§ **What to do**
Give the listing below again in full, exactly as written.

§ **Supplied material**

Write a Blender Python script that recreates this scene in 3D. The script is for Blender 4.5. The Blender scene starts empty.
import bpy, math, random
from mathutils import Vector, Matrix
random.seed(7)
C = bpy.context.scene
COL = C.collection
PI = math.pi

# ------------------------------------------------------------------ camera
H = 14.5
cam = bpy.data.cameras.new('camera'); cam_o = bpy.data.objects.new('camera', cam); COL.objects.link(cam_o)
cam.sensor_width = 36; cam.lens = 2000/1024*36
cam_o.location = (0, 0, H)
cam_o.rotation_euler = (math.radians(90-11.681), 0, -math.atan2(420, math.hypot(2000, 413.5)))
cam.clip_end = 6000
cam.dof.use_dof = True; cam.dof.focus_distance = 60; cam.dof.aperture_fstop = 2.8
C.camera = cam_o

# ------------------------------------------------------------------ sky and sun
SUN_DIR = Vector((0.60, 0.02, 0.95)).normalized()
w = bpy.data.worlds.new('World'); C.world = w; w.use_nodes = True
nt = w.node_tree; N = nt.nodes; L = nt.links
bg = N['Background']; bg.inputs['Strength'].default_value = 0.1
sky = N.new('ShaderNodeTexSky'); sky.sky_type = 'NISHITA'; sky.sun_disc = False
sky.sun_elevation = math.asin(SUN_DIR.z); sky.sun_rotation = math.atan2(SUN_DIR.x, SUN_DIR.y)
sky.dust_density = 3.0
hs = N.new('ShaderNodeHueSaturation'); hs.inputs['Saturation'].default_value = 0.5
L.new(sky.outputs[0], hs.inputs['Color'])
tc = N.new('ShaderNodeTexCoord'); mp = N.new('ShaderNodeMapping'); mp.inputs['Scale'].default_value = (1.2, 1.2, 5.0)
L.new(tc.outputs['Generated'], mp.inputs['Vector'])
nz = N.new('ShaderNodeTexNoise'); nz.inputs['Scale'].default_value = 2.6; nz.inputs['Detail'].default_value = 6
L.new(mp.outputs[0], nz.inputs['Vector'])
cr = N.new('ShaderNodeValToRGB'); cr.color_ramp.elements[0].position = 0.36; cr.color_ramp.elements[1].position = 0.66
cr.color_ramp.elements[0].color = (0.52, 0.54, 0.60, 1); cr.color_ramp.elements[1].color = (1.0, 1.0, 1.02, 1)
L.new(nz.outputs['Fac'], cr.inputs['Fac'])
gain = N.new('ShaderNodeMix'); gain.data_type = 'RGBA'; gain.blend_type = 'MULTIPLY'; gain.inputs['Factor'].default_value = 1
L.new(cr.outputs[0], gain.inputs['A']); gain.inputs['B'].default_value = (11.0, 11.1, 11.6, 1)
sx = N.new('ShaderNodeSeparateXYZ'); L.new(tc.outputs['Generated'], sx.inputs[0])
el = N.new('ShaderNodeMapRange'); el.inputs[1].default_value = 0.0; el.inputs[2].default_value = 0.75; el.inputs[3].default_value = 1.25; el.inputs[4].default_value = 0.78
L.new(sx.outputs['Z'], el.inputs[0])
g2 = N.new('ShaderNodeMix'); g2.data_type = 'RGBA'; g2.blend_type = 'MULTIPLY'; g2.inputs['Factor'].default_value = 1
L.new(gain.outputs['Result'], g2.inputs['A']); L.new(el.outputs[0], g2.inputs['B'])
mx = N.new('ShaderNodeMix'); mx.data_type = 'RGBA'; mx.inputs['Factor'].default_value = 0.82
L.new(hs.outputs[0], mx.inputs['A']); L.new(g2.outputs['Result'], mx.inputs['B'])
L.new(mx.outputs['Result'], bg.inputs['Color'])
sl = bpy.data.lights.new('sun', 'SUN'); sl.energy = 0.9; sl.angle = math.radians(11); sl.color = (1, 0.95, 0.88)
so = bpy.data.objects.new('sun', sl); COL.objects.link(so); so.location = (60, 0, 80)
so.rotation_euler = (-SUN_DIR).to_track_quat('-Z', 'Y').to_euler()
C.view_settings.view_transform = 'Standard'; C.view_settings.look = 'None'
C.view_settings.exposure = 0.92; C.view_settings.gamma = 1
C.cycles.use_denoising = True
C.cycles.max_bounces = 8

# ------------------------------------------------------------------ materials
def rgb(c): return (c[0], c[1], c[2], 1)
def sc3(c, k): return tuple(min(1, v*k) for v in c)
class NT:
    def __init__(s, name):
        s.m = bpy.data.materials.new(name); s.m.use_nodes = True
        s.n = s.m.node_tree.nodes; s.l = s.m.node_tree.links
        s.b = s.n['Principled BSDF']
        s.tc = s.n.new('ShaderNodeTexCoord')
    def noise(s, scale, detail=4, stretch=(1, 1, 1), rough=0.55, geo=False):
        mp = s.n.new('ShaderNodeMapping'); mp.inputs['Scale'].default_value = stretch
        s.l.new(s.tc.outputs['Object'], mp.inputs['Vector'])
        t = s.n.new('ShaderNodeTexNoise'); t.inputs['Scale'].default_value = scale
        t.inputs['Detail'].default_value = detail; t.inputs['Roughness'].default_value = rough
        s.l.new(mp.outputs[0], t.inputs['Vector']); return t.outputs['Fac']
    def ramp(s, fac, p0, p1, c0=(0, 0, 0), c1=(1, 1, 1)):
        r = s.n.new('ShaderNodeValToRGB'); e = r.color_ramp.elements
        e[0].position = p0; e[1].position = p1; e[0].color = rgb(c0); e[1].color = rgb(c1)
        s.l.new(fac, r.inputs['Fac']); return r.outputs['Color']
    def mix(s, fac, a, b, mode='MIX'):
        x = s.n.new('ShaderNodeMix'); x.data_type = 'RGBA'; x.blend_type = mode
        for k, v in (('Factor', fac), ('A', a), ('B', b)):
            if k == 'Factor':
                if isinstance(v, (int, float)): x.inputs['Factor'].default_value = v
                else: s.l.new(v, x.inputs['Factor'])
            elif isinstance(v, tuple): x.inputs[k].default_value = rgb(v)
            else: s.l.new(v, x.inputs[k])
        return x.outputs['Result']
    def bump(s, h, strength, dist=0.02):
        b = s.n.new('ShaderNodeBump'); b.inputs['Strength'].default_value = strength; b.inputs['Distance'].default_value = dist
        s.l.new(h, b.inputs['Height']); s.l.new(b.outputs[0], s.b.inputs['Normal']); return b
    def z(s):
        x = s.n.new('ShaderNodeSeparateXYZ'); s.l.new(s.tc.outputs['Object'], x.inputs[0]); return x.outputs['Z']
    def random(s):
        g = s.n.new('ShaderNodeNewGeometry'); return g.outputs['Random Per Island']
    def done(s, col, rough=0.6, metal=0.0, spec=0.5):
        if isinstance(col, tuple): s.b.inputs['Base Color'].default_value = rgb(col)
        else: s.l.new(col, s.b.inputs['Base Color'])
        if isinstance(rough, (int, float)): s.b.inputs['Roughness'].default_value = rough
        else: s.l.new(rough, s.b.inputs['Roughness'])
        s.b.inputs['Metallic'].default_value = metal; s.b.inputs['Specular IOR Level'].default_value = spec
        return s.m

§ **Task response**
Write a Blender Python script that recreates this scene in 3D. The script is for Blender 4.5. The Blender scene starts empty.
import bpy, math, random
from mathutils import Vector, Matrix
random.seed(7)
C = bpy.context.scene
COL = C.collection
PI = math.pi

# ------------------------------------------------------------------ camera
H = 14.5
cam = bpy.data.cameras.new('camera'); cam_o = bpy.data.objects.new('camera', cam); COL.objects.link(cam_o)
cam.sensor_width = 36; cam.lens = 2000/1024*36
cam_o.location = (0, 0, H)
cam_o.rotation_euler = (math.radians(90-11.681), 0, -math.atan2(420, math.hypot(2000, 413.5)))
cam.clip_end = 6000
cam.dof.use_dof = True; cam.dof.focus_distance = 60; cam.dof.aperture_fstop = 2.8
C.camera = cam_o

# ------------------------------------------------------------------ sky and sun
SUN_DIR = Vector((0.60, 0.02, 0.95)).normalized()
w = bpy.data.worlds.new('World'); C.world = w; w.use_nodes = True
nt = w.node_tree; N = nt.nodes; L = nt.links
bg = N['Background']; bg.inputs['Strength'].default_value = 0.1
sky = N.new('ShaderNodeTexSky'); sky.sky_type = 'NISHITA'; sky.sun_disc = False
sky.sun_elevation = math.asin(SUN_DIR.z); sky.sun_rotation = math.atan2(SUN_DIR.x, SUN_DIR.y)
sky.dust_density = 3.0
hs = N.new('ShaderNodeHueSaturation'); hs.inputs['Saturation'].default_value = 0.5
L.new(sky.outputs[0], hs.inputs['Color'])
tc = N.new('ShaderNodeTexCoord'); mp = N.new('ShaderNodeMapping'); mp.inputs['Scale'].default_value = (1.2, 1.2, 5.0)
L.new(tc.outputs['Generated'], mp.inputs['Vector'])
nz = N.new('ShaderNodeTexNoise'); nz.inputs['Scale'].default_value = 2.6; nz.inputs['Detail'].default_value = 6
L.new(mp.outputs[0], nz.inputs['Vector'])
cr = N.new('ShaderNodeValToRGB'); cr.color_ramp.elements[0].position = 0.36; cr.color_ramp.elements[1].position = 0.66
cr.color_ramp.elements[0].color = (0.52, 0.54, 0.60, 1); cr.color_ramp.elements[1].color = (1.0, 1.0, 1.02, 1)
L.new(nz.outputs['Fac'], cr.inputs['Fac'])
gain = N.new('ShaderNodeMix'); gain.data_type = 'RGBA'; gain.blend_type = 'MULTIPLY'; gain.inputs['Factor'].default_value = 1
L.new(cr.outputs[0], gain.inputs['A']); gain.inputs['B'].default_value = (11.0, 11.1, 11.6, 1)
sx = N.new('ShaderNodeSeparateXYZ'); L.new(tc.outputs['Generated'], sx.inputs[0])
el = N.new('ShaderNodeMapRange'); el.inputs[1].default_value = 0.0; el.inputs[2].default_value = 0.75; el.inputs[3].default_value = 1.25; el.inputs[4].default_value = 0.78
L.new(sx.outputs['Z'], el.inputs[0])
g2 = N.new('ShaderNodeMix'); g2.data_type = 'RGBA'; g2.blend_type = 'MULTIPLY'; g2.inputs['Factor'].default_value = 1
L.new(gain.outputs['Result'], g2.inputs['A']); L.new(el.outputs[0], g2.inputs['B'])
mx = N.new('ShaderNodeMix'); mx.data_type = 'RGBA'; mx.inputs['Factor'].default_value = 0.82
L.new(hs.outputs[0], mx.inputs['A']); L.new(g2.outputs['Result'], mx.inputs['B'])
L.new(mx.outputs['Result'], bg.inputs['Color'])
sl = bpy.data.lights.new('sun', 'SUN'); sl.energy = 0.9; sl.angle = math.radians(11); sl.color = (1, 0.95, 0.88)
so = bpy.data.objects.new('sun', sl); COL.objects.link(so); so.location = (60, 0, 80)
so.rotation_euler = (-SUN_DIR).to_track_quat('-Z', 'Y').to_euler()
C.view_settings.view_transform = 'Standard'; C.view_settings.look = 'None'
C.view_settings.exposure = 0.92; C.view_settings.gamma = 1
C.cycles.use_denoising = True
C.cycles.max_bounces = 8

# ------------------------------------------------------------------ materials
def rgb(c): return (c[0], c[1], c[2], 1)
def sc3(c, k): return tuple(min(1, v*k) for v in c)
class NT:
    def __init__(s, name):
        s.m = bpy.data.materials.new(name); s.m.use_nodes = True
        s.n = s.m.node_tree.nodes; s.l = s.m.node_tree.links
        s.b = s.n['Principled BSDF']
        s.tc = s.n.new('ShaderNodeTexCoord')
    def noise(s, scale, detail=4, stretch=(1, 1, 1), rough=0.55, geo=False):
        mp = s.n.new('ShaderNodeMapping'); mp.inputs['Scale'].default_value = stretch
        s.l.new(s.tc.outputs['Object'], mp.inputs['Vector'])
        t = s.n.new('ShaderNodeTexNoise'); t.inputs['Scale'].default_value = scale
        t.inputs['Detail'].default_value = detail; t.inputs['Roughness'].default_value = rough
        s.l.new(mp.outputs[0], t.inputs['Vector']); return t.outputs['Fac']
    def ramp(s, fac, p0, p1, c0=(0, 0, 0), c1=(1, 1, 1)):
        r = s.n.new('ShaderNodeValToRGB'); e = r.color_ramp.elements
        e[0].position = p0; e[1].position = p1; e[0].color = rgb(c0); e[1].color = rgb(c1)
        s.l.new(fac, r.inputs['Fac']); return r.outputs['Color']
    def mix(s, fac, a, b, mode='MIX'):
        x = s.n.new('ShaderNodeMix'); x.data_type = 'RGBA'; x.blend_type = mode
        for k, v in (('Factor', fac), ('A', a), ('B', b)):
            if k == 'Factor':
                if isinstance(v, (int, float)): x.inputs['Factor'].default_value = v
                else: s.l.new(v, x.inputs['Factor'])
            elif isinstance(v, tuple): x.inputs[k].default_value = rgb(v)
            else: s.l.new(v, x.inputs[k])
        return x.outputs['Result']
    def bump(s, h, strength, dist=0.02):
        b = s.n.new('ShaderNodeBump'); b.inputs['Strength'].default_value = strength; b.inputs['Distance'].default_value = dist
        s.l.new(h, b.inputs['Height']); s.l.new(b.outputs[0], s.b.inputs['Normal']); return b
    def z(s):
        x = s.n.new('ShaderNodeSeparateXYZ'); s.l.new(s.tc.outputs['Object'], x.inputs[0]); return x.outputs['Z']
    def random(s):
        g = s.n.new('ShaderNodeNewGeometry'); return g.outputs['Random Per Island']
    def done(s, col, rough=0.6, metal=0.0, spec=0.5):
        if isinstance(col, tuple): s.b.inputs['Base Color'].default_value = rgb(col)
        else: s.l.new(col, s.b.inputs['Base Color'])
        if isinstance(rough, (int, float)): s.b.inputs['Roughness'].default_value = rough
        else: s.l.new(rough, s.b.inputs['Roughness'])
        s.b.inputs['Metallic'].default_value = metal; s.b.inputs['Specular IOR Level'].default_value = spec
        return s.m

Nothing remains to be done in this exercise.